Your task >>
Quote from the first line below through the line that contains "obj('lock_lever', lt, M_vinyl, win)", both included, and leave the pictures out.

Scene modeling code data
::::
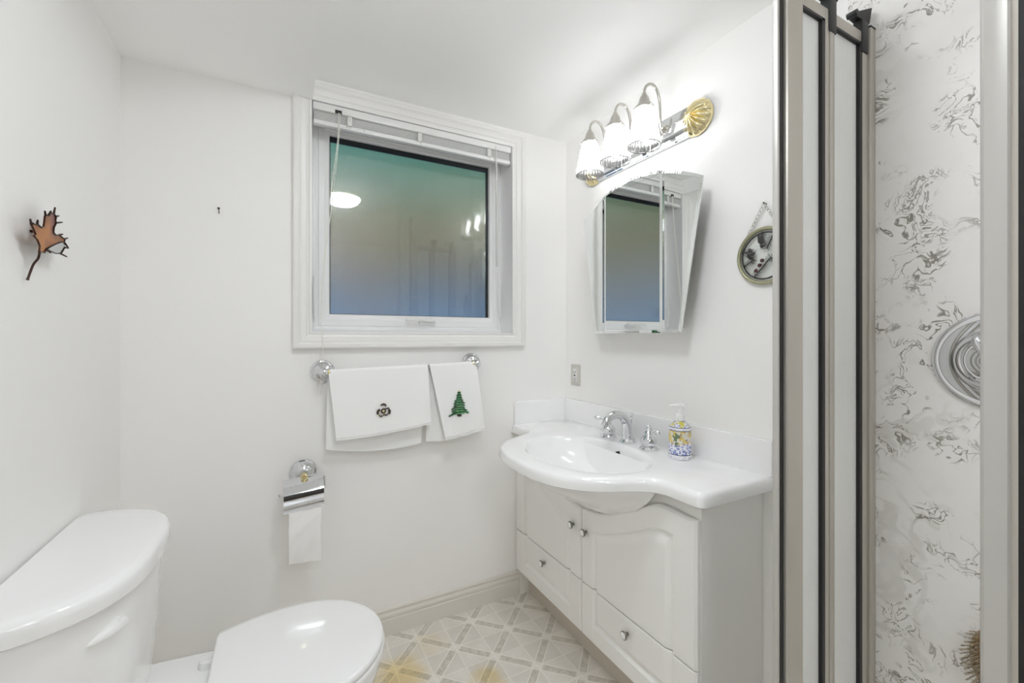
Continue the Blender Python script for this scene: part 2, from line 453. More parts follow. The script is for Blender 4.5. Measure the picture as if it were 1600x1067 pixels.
loft(bm, [sash_ring(*a) for a in ((0, D+0.15), (0, D+0.117), (0.08, D+0.113), (0.55, D+0.113), (0.62, D+0.117), (0.9, D+0.119), (1.0, D+0.124), (1.0, D+0.15))])
obj('sash', bm, M_vinyl, win, smooth=False)
bm = B(); rings = []
for fx0, fx1, fz0, fz1, y in ((-.004, .004, -.004, .004, D+0.148), (-.004, .004, -.004, .004, D+0.139), (.005, -.013, .003, -.024, D+0.139), (.005, -.013, .003, -.024, D+0.148)):
    x0, x1, z0, z1 = GX0+fx0, GX1+fx1, GZ0+fz0, GZ1+fz1
    rings.append([(x0, y, z0), (x1, y, z0), (x1, y, z1), (x0, y, z1)])
rings.append(rings[0]); loft(bm, rings); bmesh.ops.remove_doubles(bm, verts=bm.verts, dist=1e-6)
obj('glass_spacer', bm, M_spacer, win, smooth=False)
bm = B(); box(bm, GX0-0.003, GX1+0.003, D+0.1405, D+0.1445, GZ0-0.003, GZ1+0.003); obj('pane', bm, M_pane, win, smooth=False)
# crank handle at the middle of the bottom rail
ck = B(); box(ck, 0.585, 0.665, D+0.094, D+0.114, 1.360, 1.384, 0.006, 3)
tube(ck, [(0.640, D+0.090, 1.378), (0.60, D+0.082, 1.382), (0.55, D+0.080, 1.383), (0.516, D+0.082, 1.381)], [0.0085, 0.0075, 0.007, 0.009], 10)
sphere(ck, (0.646, D+0.090, 1.383), 0.014, 1, 0.8, 0.9)
obj('crank_handle', ck, M_plast, win)
for x, z0, z1 in ((1.010, 1.40, 1.585), (0.128, 1.372, 1.56)):
    lt = B(); box(lt, x-0.010, x+0.008, D+0.096, D+0.112, z0+0.03, z1-0.02, 0.004)
    tube(lt, [(x, D+0.092, z1), (x-0.003, D+0.086, (z0+z1)/2), (x+0.002, D+0.092, z0)], [0.006, 0.005, 0.006], 8)
    obj('lock_lever', lt, M_vinyl, win)

# blind, raised to the top of the opening
bl = thing('window_blind', 'white mini blind pulled fully up across the top of the window', 'blind', (0.57, D+0.02, 2.17))
bx0, bx1 = WX0+0.007, WX1-0.009
bm = B(); box(bm, bx0, bx1, D-0.008, D+0.028, 2.2265, 2.2565, 0.0025); obj('headrail', bm, M_blind, bl)
for k in range(9):
    bm = B(); loft(bm, [[(x, D+0.0+0.0235*t/6, 2.1925+0.0036*k+0.0016*math.sin(PI*t/6)) for t in range(7)]+[(x, D+0.0+0.0235*t/6, 2.1907+0.0036*k+0.0016*math.sin(PI*t/6)) for t in range(6, -1, -1)] for x in (bx0+0.004, bx1-0.004)], True, True)
    obj('slat', bm, M_blind, bl)
bm = B(); box(bm, bx0+0.002, bx1-0.002, D-0.004, D+0.024, 2.170, 2.1885, 0.004, 3); obj('bottom_rail', bm, M_blind, bl)
for x in (0.255, 0.555, 0.90):
    bm = B(); box(bm, x-0.010, x+0.010, D-0.0115, D-0.0045, 2.184, 2.222, 0.002); tube(bm, [(x-0.004, D-0.0105, 2.228), (x+0.004, D-0.0105, 2.168)], 0.0012, 6)
    obj('ladder_clip', bm, M_clear, bl)
for x in (0.245, 0.315):
    bm = B(); lathe(bm, [(0.0028, 0), (0.0028, 0.002)], (x, D-0.0035, 2.1795), (0, -1, 0), 12); obj('button_plug', bm, M_nickel, bl)
bm = B(); box(bm, 0.198, 0.224, D-0.0105, D-0.007, 2.226, 2.240, 0.001); obj('cord_lock', bm, M_dark, bl)
cl_pts = catmull([(0.211, D-0.012, 2.228), (0.206, D-0.014, 2.10), (0.178, D-0.018, 1.86), (0.156, D-0.026, 1.62), (0.1435, D-0.034, 1.42), (0.150, D-0.036, 1.27), (0.1415, D-0.036, 1.16), (0.139, D-0.034, 1.075)], 8)
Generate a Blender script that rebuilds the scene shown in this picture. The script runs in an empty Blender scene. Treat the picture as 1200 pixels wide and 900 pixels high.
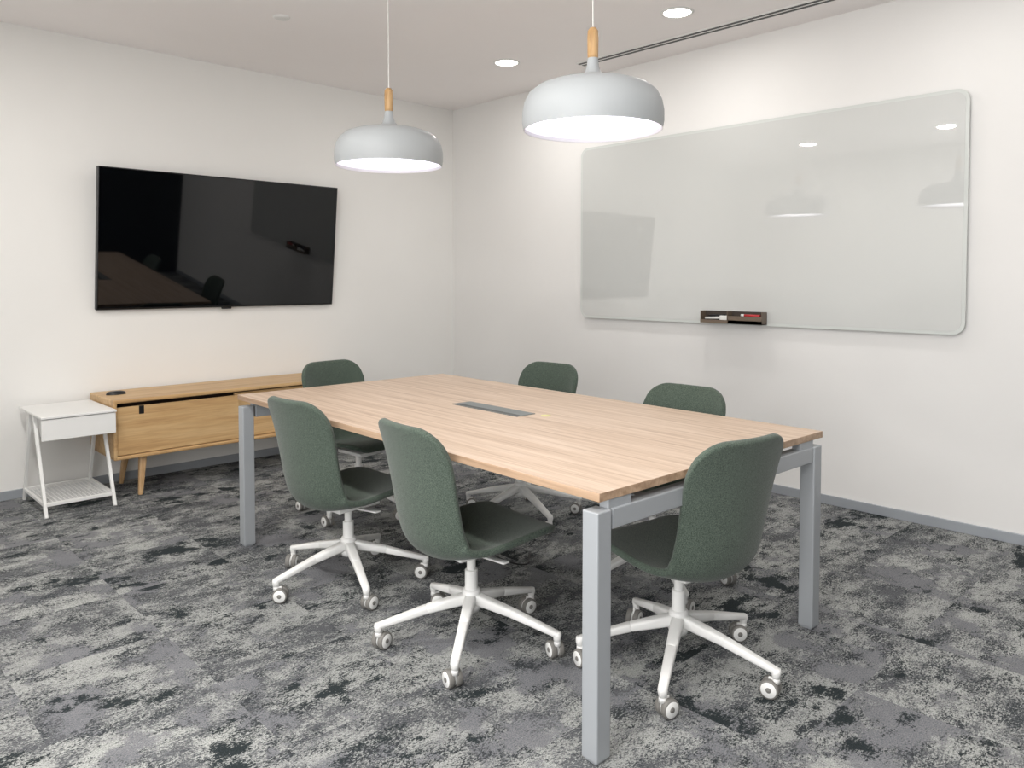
::::
Correct result >>
Continue the Blender Python script for this scene: part 2, from line 453. More parts follow. The script is for Blender 4.5. Measure the picture as if it were 1600x1067 pixels.
loft(bm, [sash_ring(*a) for a in ((0, D+0.15), (0, D+0.117), (0.08, D+0.113), (0.55, D+0.113), (0.62, D+0.117), (0.9, D+0.119), (1.0, D+0.124), (1.0, D+0.15))])
obj('sash', bm, M_vinyl, win, smooth=False)
bm = B(); rings = []
for fx0, fx1, fz0, fz1, y in ((-.004, .004, -.004, .004, D+0.148), (-.004, .004, -.004, .004, D+0.139), (.005, -.013, .003, -.024, D+0.139), (.005, -.013, .003, -.024, D+0.148)):
    x0, x1, z0, z1 = GX0+fx0, GX1+fx1, GZ0+fz0, GZ1+fz1
    rings.append([(x0, y, z0), (x1, y, z0), (x1, y, z1), (x0, y, z1)])
rings.append(rings[0]); loft(bm, rings); bmesh.ops.remove_doubles(bm, verts=bm.verts, dist=1e-6)
obj('glass_spacer', bm, M_spacer, win, smooth=False)
bm = B(); box(bm, GX0-0.003, GX1+0.003, D+0.1405, D+0.1445, GZ0-0.003, GZ1+0.003); obj('pane', bm, M_pane, win, smooth=False)
# crank handle at the middle of the bottom rail
ck = B(); box(ck, 0.585, 0.665, D+0.094, D+0.114, 1.360, 1.384, 0.006, 3)
tube(ck, [(0.640, D+0.090, 1.378), (0.60, D+0.082, 1.382), (0.55, D+0.080, 1.383), (0.516, D+0.082, 1.381)], [0.0085, 0.0075, 0.007, 0.009], 10)
sphere(ck, (0.646, D+0.090, 1.383), 0.014, 1, 0.8, 0.9)
obj('crank_handle', ck, M_plast, win)
for x, z0, z1 in ((1.010, 1.40, 1.585), (0.128, 1.372, 1.56)):
    lt = B(); box(lt, x-0.010, x+0.008, D+0.096, D+0.112, z0+0.03, z1-0.02, 0.004)
    tube(lt, [(x, D+0.092, z1), (x-0.003, D+0.086, (z0+z1)/2), (x+0.002, D+0.092, z0)], [0.006, 0.005, 0.006], 8)
    obj('lock_lever', lt, M_vinyl, win)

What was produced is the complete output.